Oh, I sure did. That’s right. “Cell phones have saved more lives than antibiotics” were my exact words. You can look it up.
Look, to anyone with a functioning brain cell, the following things are basically inarguably true:
(1) Cell phones make it easier for people to communicate with each other in situations in which it was previously difficult to communicate
(1a) For certain people and situations, this can be extremely objectively useful. At its best, this can, and does, save lives, by allowing emergency personnel to be quickly contacted. Aside from that, it allows people with mission-critical but not life-saving jobs who are “on call” to go out and do things but be ready to drop them at any time, rather than just go home and sit by the phone, or stay at work for long stretches
(1b) It also allows non-emergency people who are in emergency situations to call 911 without having to find a payphone
(1c) There are also people who do NOT want to be easily contacted at all times. They have the option of not having a cell phone, or having it turned off
(1d) Even ignoring mission-critical and life-saving applications, there are times when it is useful and/or pleasant for joe sixpack to be able to easily contact dave sixpack
(2) As with any new technology, the positive aspects have drawbacks. For instance, if people get dependent on being able to call 911 on their cell phones, then there will be fewer payphones, and someone who has no cell phone, or whose battery has died, might be stuck unable to contact an ambulance
(3) Cell phones also have generated an entirely new category of ways for rude and thoughtless people to be rude. Several new categories. All of which have been discussed in agonizing detail in a baffling number of SDMB threads
(3a) 50 years from now, when cell phones have fully integrated themselves into our lives and the rules and manners for using them have settled down, some of those things will still be rude. Because some people are assholes. Some, however, are due to a conflict between somewhat arbitrary previous rules and new technologies, and new rules will develop, with previously “rude” behaviors becoming accepted. Rules change and society changes.

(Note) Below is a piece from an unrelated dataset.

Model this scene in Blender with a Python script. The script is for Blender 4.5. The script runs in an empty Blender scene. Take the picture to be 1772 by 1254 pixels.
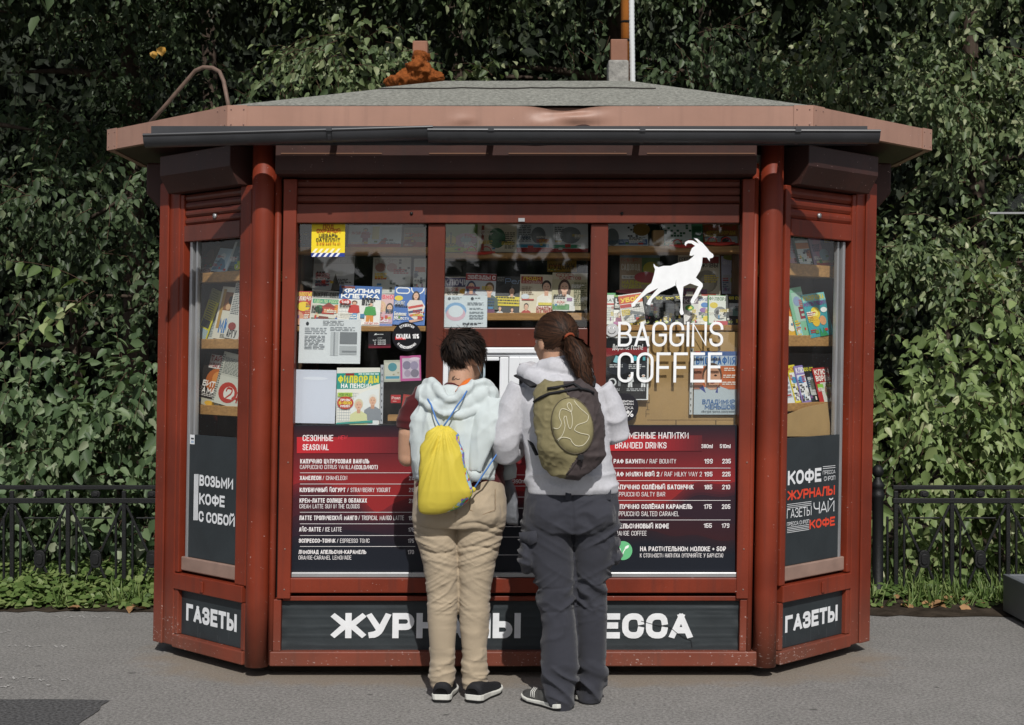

So, what’s my point? My point is that cell phones have positive and negative effects. Anyone who claims otherwise is off their rocker. Do the positives outweigh the negatives? Well, the market seems to imply so, and I (although I use my cell phone rarely, and almost never for anything other than brief logistical discussions) think so; but if you disagree, that’s fine. But it drives me to distraction that people seem to honestly believe that cell phones have no benefits whatsoever… In another nearly identical thread a few months back, Diosa Bellisima said that she twice had had fairly serious car accidents (I think I’m remembering this correctly) and was able to quickly use her cell phone to call 911. And people basically laughed at her and said she was making it up or lying or something. It was baffling.
(a) That has nothing to do with the example I gave. Calling home from the grocery store and saying “hey, do we need laundry detergent” has nothing to do with catching up with friends
(b) Your argument is circular. Talking on the cell phone in the grocery store is rude. Why? Because it makes you seem like an attention whore. Why? Because you are pretending that you are so important that the grocery store is the only time you can talk to your friend. But only an attention whore or super-busy person would have to talk to their friend while at the grocery store. Why? Because talking on the cell phone in the grocery store is rude.
(c) There are two distinctions you seem unwilling to make, which many other people have made. Do you reject them?
(1) The difference between someone who is basically yelling into their cell phone “MY HEMMORHOIDS! IT’S MY HEMMORHOIDS THAT HURT! WHAT? SHE SLEPT WITH HIM? SHE DID NOT!” and someone who is talking at normal conversational level (or less) into their phone, which someone 5 or 6 feet away would not be able to understand, and not about embarassingly personal things.
(2) The difference between movie theatres and fancy restaurants, where silence and/or quiet conversation is important, and where people are paying good money for a particular experience; versus grocery stores and out-on-the-street, where there is no particular benefit to silence, and where people having a face-to-face conversation with each other would be well within their rights. Why is it OK for me and my friend to go to the grocery store together and talk while we shop, but it is not OK for me to talk at that same volume level on my cell phone while at the grocery store?